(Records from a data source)
..............................

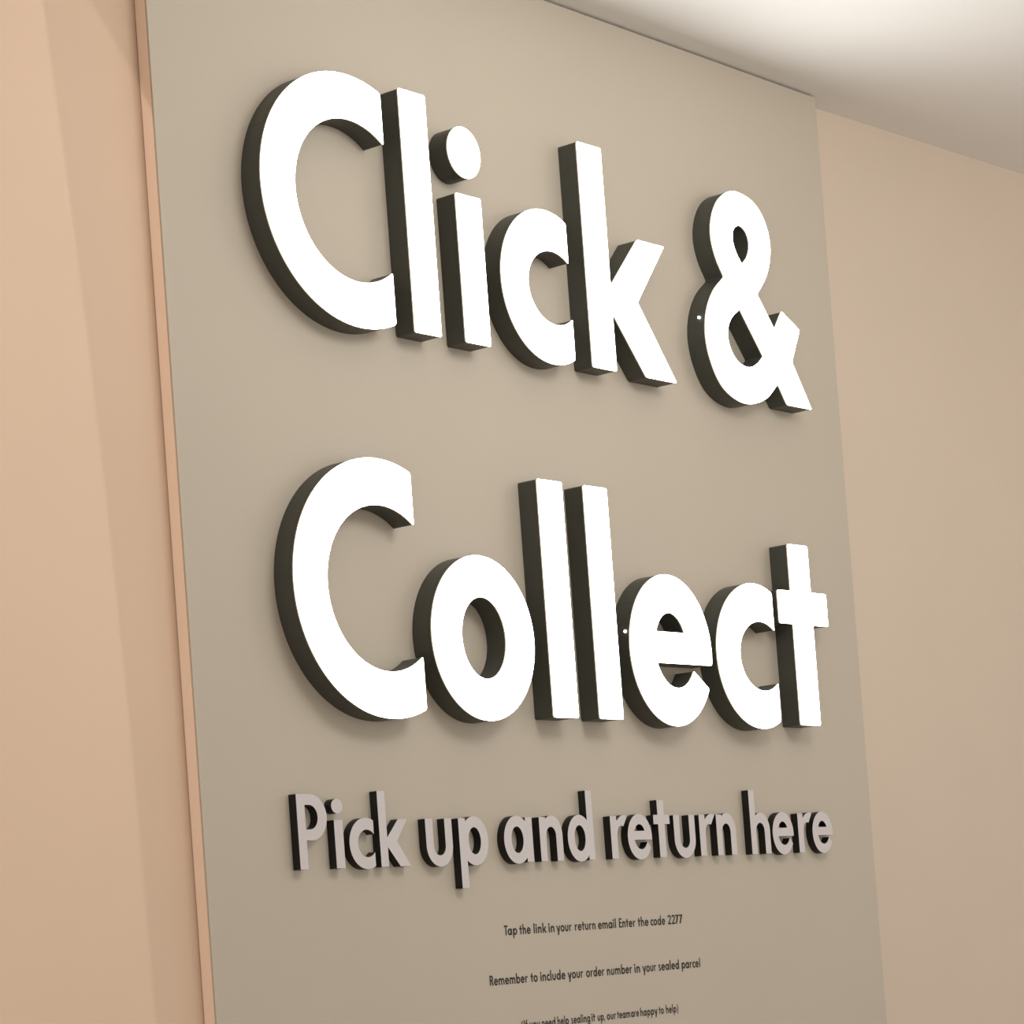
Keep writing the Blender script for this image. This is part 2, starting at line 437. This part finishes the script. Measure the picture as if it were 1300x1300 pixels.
# ------------------------------------------------------------------ the panel with its print
XR = 1.6384 * S
pan = empty('sign_panel', (XR / 2, 0, 0), 'tall grey-beige panel on the wall carrying all the lettering', 'panel')
off = Vector((XR / 2, 0, 0))
def pbox(name, a, b, m):
    return box(name, tuple(Vector(a) - off), tuple(Vector(b) - off), m, pan)
TOP = CEIL - 0.0028
pbox('board', (0.0, 0.0026, 0.0), (XR, YW - 0.0014, TOP - 0.001), M_BOARD)['label'] = 'pink-beige painted core of the panel'
pbox('front_sheet', (0.0, 0.0, 0.0), (XR, 0.0019, TOP), M_PANEL)['label'] = 'grey-beige front sheet'
pbox('joint', (0.0012, 0.0019, 0.0), (XR - 0.001, 0.0026, TOP - 0.001), M_GAP)
pbox('mounting_batten', (0.004, YW - 0.0014, 0.0), (0.03, YW, TOP - 0.002), M_GAP)

def layout(word, w):
    """letters of a word in glyph units, natural spacing"""
    x = 0; out = []
    for i, c in enumerate(word):
        P, H, wd, l, r = glyph(c, w)
        if i: x += (pr + l) * 58
        out.append((c, P, H, x)); x += wd; pr = r
    return out, x
def printed(words, zb, capu, w=60):
    """one line of flat print: words = [(text, x0, x1)] in sign units / 1000"""
    verts, faces = [], []
    s = capu / 347
    for text, x0, x1 in words:
        lay, tot = layout(text, w)
        sx = (x1 - x0) / tot
        for c, P, H, gx in lay:
            loops = outline(P, H, 0)
            v, t = fill(loops)
            b = len(verts)
            verts += [W((x0 + (gx + p.x) * sx) / 1000, -0.0003, (zb + p.y * s) / 1000) - off for p in v]
            faces += [tuple(b + i for i in k) for k in t]
    o = mesh_obj('printed_line', verts, faces, M_PRINT, pan)
    return o
printed([('Tap', 598.2, 628.5), ('the', 633.9, 660.4), ('link', 667.5, 698.5), ('in', 703.3, 717.4), ('your', 722, 759.4), ('return', 767.3, 818.8),
         ('email', 825, 871), ('Enter', 878.7, 921.6), ('the', 927.5, 955.7), ('code', 960.7, 1000), ('2277', 1006.5, 1048)], -471.8, 14.6)['label'] = 'printed line: Tap the link in your return email'
printed([('Remember', 557, 645.5), ('to', 652.1, 668.6), ('include', 675.3, 735.6), ('your', 741.1, 779.5), ('order', 786.5, 832.8), ('number', 839, 904),
         ('in', 909.6, 924.3), ('your', 930.7, 967.1), ('sealed', 973, 1028.7), ('parcel', 1035.4, 1086.7)], -543.6, 14.8)['label'] = 'printed line: Remember to include your order number'
printed([('(If', 622, 637), ('you', 641, 666), ('need', 670.7, 703.3), ('help', 708.4, 735.8), ('sealing', 741.5, 788.5), ('it', 792.3, 801.2), ('up,', 807, 826),
         ('our', 830.3, 854), ('team', 856.7, 890), ('are', 892, 913), ('happy', 916.5, 961.9), ('to', 965.5, 978.5), ('help)', 984.6, 1017.6)], -611.6, 13.0)['label'] = 'printed line: our team are happy to help'
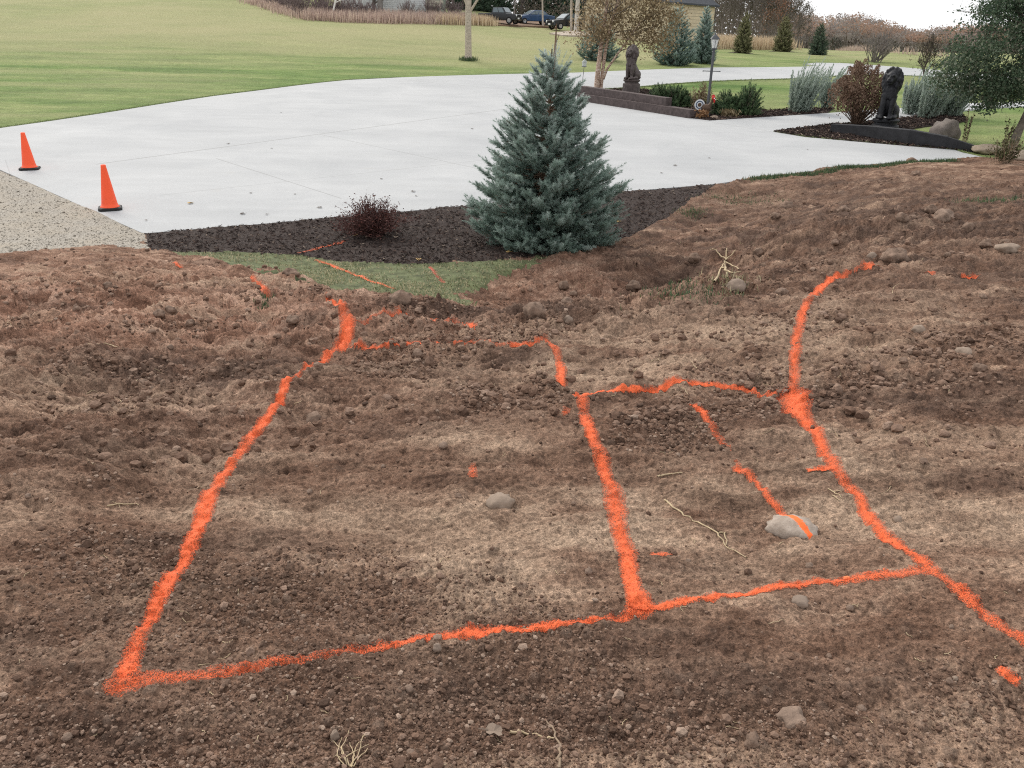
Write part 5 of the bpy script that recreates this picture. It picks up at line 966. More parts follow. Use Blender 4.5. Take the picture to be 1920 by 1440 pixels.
# ------------------------------------------------------------------ low walls
M_WALL = simple('wall_block', (0.085, 0.066, 0.064), 0.85, 0.35, 7, bmp=0.01); M_WALLD = simple('dark_wall_block', (0.026, 0.026, 0.029), 0.8, 0.3, 6, bmp=0.008)
def beam(name, a, b, z0, h, d, mat, parent, h1=None):
    """a long block from a to b (front foot points), h high, d deep behind its front face"""
    a = np.array(a[:2]); b = np.array(b[:2]); h1 = h if h1 is None else h1; L = np.linalg.norm(b - a); e = (b - a) / L; n = np.array([-e[1], e[0]]); c = 0.012
    za, zb = float(plane(*a)) + z0, float(plane(*b)) + z0; V = []
    for q, z, hh in ((a, za, h), (b, zb, h1)):
        for off, dz in ((0, -0.05), (0, hh - c), (c, hh), (d - c, hh), (d, hh - c), (d, -0.05)): V.append((*(q + n * off), z + dz))
    F = [(i, (i + 1) % 6, (i + 1) % 6 + 6, i + 6) for i in range(6)]; m = MB(); m.add(V, np.array(F)[:, ::-1]); m.F.append(np.arange(6)[None]); m.F.append(np.arange(6, 12)[None, ::-1]); return m.build(name, mat, parent)
A, B = P(1092, 190), P(1292, 222); t = thing('garden_wall', 'low brown garden wall of two stepped courses beside the driveway', 'wall')
A_, B_ = A + (B - A) * -0.06, B
beam('lower_course', A_, B_, 0, 0.29, 0.32, M_WALL, t); nrm = np.array([-(B - A)[1], (B - A)[0]]); nrm /= np.linalg.norm(nrm)
U2 = A + (B - A) * 0.78; sh = np.array([nrm[0], nrm[1], 0]) * 0.09; beam('upper_course', A_ + sh, U2 + sh, 0.293, 0.27, 0.30, M_WALL, t)
t = thing('garden_wall', 'low charcoal garden wall in front of the right lion statue', 'wall'); W = [P(1556, 248), P(1625, 259), P(1700, 272), P(1770, 279), P(1838, 284)]; hs_ = [0.26, 0.36, 0.43, 0.34, 0.10]
for k in range(4): beam('course', W[k], W[k + 1], 0.0, hs_[k], 0.3, M_WALLD, t, hs_[k + 1])

# ------------------------------------------------------------------ lion statues
M_BRONZE = simple('dark_bronze', (0.085, 0.066, 0.062), 0.55, 0.45, 7, spec=0.4, bmp=0.01); M_IRON = simple('black_iron_stone', (0.020, 0.021, 0.025), 0.6, 0.4, 7, spec=0.35, bmp=0.01)
def lion(label, p, H, rz, mat, seed, turn):
    """seated lion, front towards -y, on a stepped round plinth"""
    r_ = np.random.default_rng(seed); t = thing('lion_statue', label, 'statue', p, rz, 'lion statues on the walls', H / 2.0)
    m = MB()
    m.lathe([(0.001, -0.3), (0.42, -0.3), (0.42, 0.08), (0.40, 0.10), (0.34, 0.12), (0.34, 0.17), (0.40, 0.20), (0.41, 0.26), (0.37, 0.29), (0.001, 0.29)], n=28); m.build('plinth', mat, t, smooth=False)
    m = MB(); B = m.ball
    B((0, 0.13, 0.62), (0.235, 0.30, 0.30)); B((0, -0.06, 0.86), (0.215, 0.21, 0.36)); B((0, -0.10, 1.12), (0.23, 0.21, 0.28)); B((0, 0.02, 0.75), (0.20, 0.25, 0.34))
    for sx in (-1, 1):
        B((sx * 0.20, 0.16, 0.50), (0.13, 0.25, 0.21)); B((sx * 0.22, -0.02, 0.36), (0.09, 0.24, 0.075)); B((sx * 0.22, -0.22, 0.345), (0.085, 0.10, 0.055))
        m.tube([(sx * 0.125, -0.17, 1.0), (sx * 0.13, -0.24, 0.72), (sx * 0.125, -0.245, 0.46), (sx * 0.125, -0.26, 0.34)], [0.12, 0.092, 0.07, 0.075], 12); B((sx * 0.125, -0.33, 0.34), (0.085, 0.125, 0.055))
        for q in range(3): B((sx * 0.125 + (q - 1) * 0.045, -0.43, 0.33), (0.027, 0.04, 0.04), n=6)
    a = np.linspace(0, 1, 12); m.tube(np.stack([0.30 * np.sin(a * 2.6), 0.36 - 0.15 * a, 0.36 + 0.04 * np.sin(a * 5)], 1), 0.035, 8)
    c0, s0 = math.cos(turn), math.sin(turn); Rz = np.array([[c0, s0, 0], [-s0, c0, 0], [0, 0, 1]]); hc = np.array([0, -0.14, 1.46])
    def hb(c, r, n=10): B(np.array(c) @ Rz + hc, r, n=n, M=Rz)
    hb((0, 0.03, 0.0), (0.27, 0.24, 0.33)); hb((0, -0.16, 0.06), (0.155, 0.17, 0.19)); hb((0, -0.29, -0.01), (0.095, 0.13, 0.085)); hb((0, -0.27, -0.10), (0.075, 0.10, 0.05)); hb((0, -0.39, 0.03), (0.045, 0.04, 0.03), 6); hb((0, -0.27, 0.08), (0.045, 0.13, 0.05), 6)
    for sx in (-1, 1): hb((sx * 0.075, -0.27, 0.13), (0.05, 0.06, 0.028), 6); hb((sx * 0.17, -0.08, 0.25), (0.055, 0.04, 0.06), 6); hb((sx * 0.05, -0.36, -0.035), (0.045, 0.05, 0.045), 6)
    for q in range(150):
        d = r_.normal(size=3); d /= np.linalg.norm(d)
        if d[1] < -0.45 and abs(d[0]) < 0.55 and d[2] > -0.6: continue
        hb(np.array([0, 0.03, -0.04]) + d * np.array([0.28, 0.245, 0.36]), (0.05, 0.05, 0.085), 6)
    for q in range(60):
        x = r_.uniform(-0.2, 0.2); z = r_.uniform(0.92, 1.2); B((x, -0.30 + 1.4 * x * x, z), (0.04, 0.035, 0.075), n=6)
    o = m.build('body', mat, t, smooth=True); md = o.modifiers.new('remesh', 'REMESH'); md.mode = 'VOXEL'; md.voxel_size = 0.017; md.use_smooth_shade = True
pl = P(1184, 181); pl = pl + np.array([0, 0.3, 0]); kk = ppm(pl); zt = aty(1186, 82, pl[1])[2]; Hh = zt - (plane(pl[0], pl[1]) + 0.45)
lion('bronze brown seated lion statue on the left wall beside the birch', (pl[0], pl[1], float(plane(pl[0], pl[1])) + 0.42), Hh * 2.0 / 1.84, R(-38), M_BRONZE, 71, R(5))
pl = P(1662, 247); zt = aty(1674, 125, pl[1])[2]; z0 = float(plane(pl[0], pl[1])) + 0.10
lion('black seated lion statue behind the charcoal wall, in front of the junipers', (pl[0], pl[1] + 0.2, z0), (zt - z0) * 2.0 / 1.84, R(-32), M_IRON, 72, R(-4))

# ------------------------------------------------------------------ lamp post, bird feeder, bird ornament
M_POST = simple('post_paint', (0.075, 0.08, 0.088), 0.5, 0.15, 9, spec=0.4)
gl, t_g, b_g = new_mat('frosted_glass'); b_g.inputs['Base Color'].default_value = (0.75, 0.77, 0.76, 1); b_g.inputs['Roughness'].default_value = 0.35; b_g.inputs['Transmission Weight'].default_value = 0.3
p = P(1325, 217); top = aty(1342, 64, p[1]); H = top[2] - p[2]; lean = (top[0] - p[0]) - 0.0
t = thing('lamp_post', 'slightly leaning dark grey lamp post with a lantern at the tip of the left bed', 'lamp post', p); t.rotation_euler = (0, math.atan2(lean, H) * 0.55, 0)
m = MB(); m.lathe([(0.10, 0), (0.10, 0.06), (0.07, 0.12), (0.055, 0.16), (0.055, 0.5), (0.05, 0.52), (0.047, H - 0.62), (0.06, H - 0.60), (0.06, H - 0.57), (0.04, H - 0.55), (0.04, H - 0.5)], n=14); m.build('post', M_POST, t, smooth=False)
m = MB(); m.tube([(-0.30, 0, H * 0.555), (0.30, 0, H * 0.555)], 0.014, 8); m.ball((-0.30, 0, H * 0.555), 0.022); m.ball((0.30, 0, H * 0.555), 0.022); m.build('crossbar', M_POST, t)
m = MB(); c45 = math.pi / 4; rot = np.array([[math.cos(c45), math.sin(c45), 0], [-math.sin(c45), math.cos(c45), 0], [0, 0, 1]])
m.lathe([(0.001, H - 0.5), (0.10, H - 0.5), (0.11, H - 0.46), (0.09, H - 0.455), (0.001, H - 0.455)], n=4, M=rot); m.lathe([(0.20, H - 0.165), (0.205, H - 0.15), (0.10, H - 0.05), (0.04, H - 0.02), (0.03, H), (0.015, H + 0.05), (0.001, H + 0.06)], n=4, M=rot); m.lathe([(0.001, H - 0.17), (0.20, H - 0.165)], n=4, M=rot)
for q in range(4):
    a = c45 + q * math.pi / 2 + c45; x0, y0 = 0.095 * math.cos(a), 0.095 * math.sin(a); m.tube([(x0, y0, H - 0.46), (x0 * 1.75, y0 * 1.75, H - 0.165)], 0.008, 4)
m.build('lantern', M_POST, t)
m = MB(); m.lathe([(0.088, H - 0.455), (0.155, H - 0.168)], n=4, M=rot); m.build('glass', gl, t)
p = P(1090, 172); k = ppm(p); s = 1 / k; t = thing('bird_feeder', 'pale box shaped bird feeder on a thin pole behind the large spruce', 'bird feeder', p); m = MB(); m.tube([(0, 0, 0), (3 * s, 0, 46 * s)], 0.012, 6); m.build('pole', M_POST, t)
m = MB(); m.box((3 * s, 0, 48.5 * s), (7 * s, 7 * s, 8 * s), t=0.5, taper=1.15); m.prism([(-1.5 * s, 52.5 * s), (8.0 * s, 52.5 * s), (3.3 * s, 57 * s)], -5 * s, 5 * s); m.build('box', simple('pale_feeder', (0.50, 0.53, 0.50), 0.8, 0.15, 8), t)
m = MB(); m.box((3 * s, 0, 44.0 * s), (9 * s, 8 * s, 1 * s)); m.build('tray', M_POST, t)
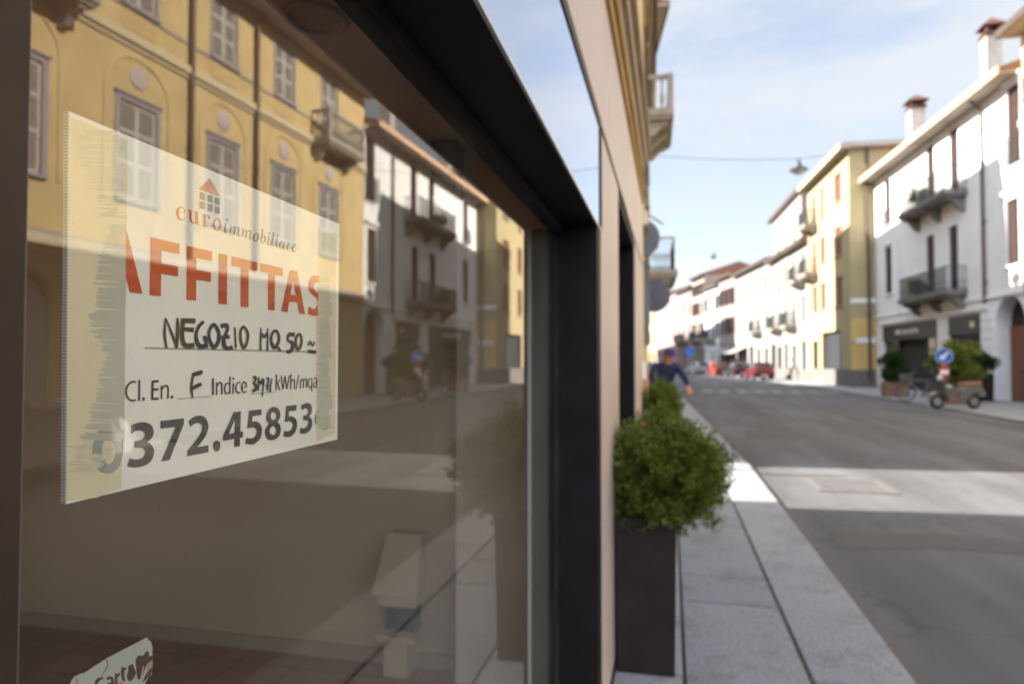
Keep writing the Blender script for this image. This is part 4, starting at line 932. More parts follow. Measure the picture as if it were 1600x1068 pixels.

..............................

### Your goal
Could the lines from the top of the material through the line with "pbox('mounting_batten', (0.004, YW" be repeated exactly, pictures left out?

### Task output
Keep writing the Blender script for this image. This is part 2, starting at line 437. This part finishes the script. Measure the picture as if it were 1300x1300 pixels.
# ------------------------------------------------------------------ the panel with its print
XR = 1.6384 * S
pan = empty('sign_panel', (XR / 2, 0, 0), 'tall grey-beige panel on the wall carrying all the lettering', 'panel')
off = Vector((XR / 2, 0, 0))
def pbox(name, a, b, m):
    return box(name, tuple(Vector(a) - off), tuple(Vector(b) - off), m, pan)
TOP = CEIL - 0.0028
pbox('board', (0.0, 0.0026, 0.0), (XR, YW - 0.0014, TOP - 0.001), M_BOARD)['label'] = 'pink-beige painted core of the panel'
pbox('front_sheet', (0.0, 0.0, 0.0), (XR, 0.0019, TOP), M_PANEL)['label'] = 'grey-beige front sheet'
pbox('joint', (0.0012, 0.0019, 0.0), (XR - 0.001, 0.0026, TOP - 0.001), M_GAP)
pbox('mounting_batten', (0.004, YW - 0.0014, 0.0), (0.03, YW, TOP - 0.002), M_GAP)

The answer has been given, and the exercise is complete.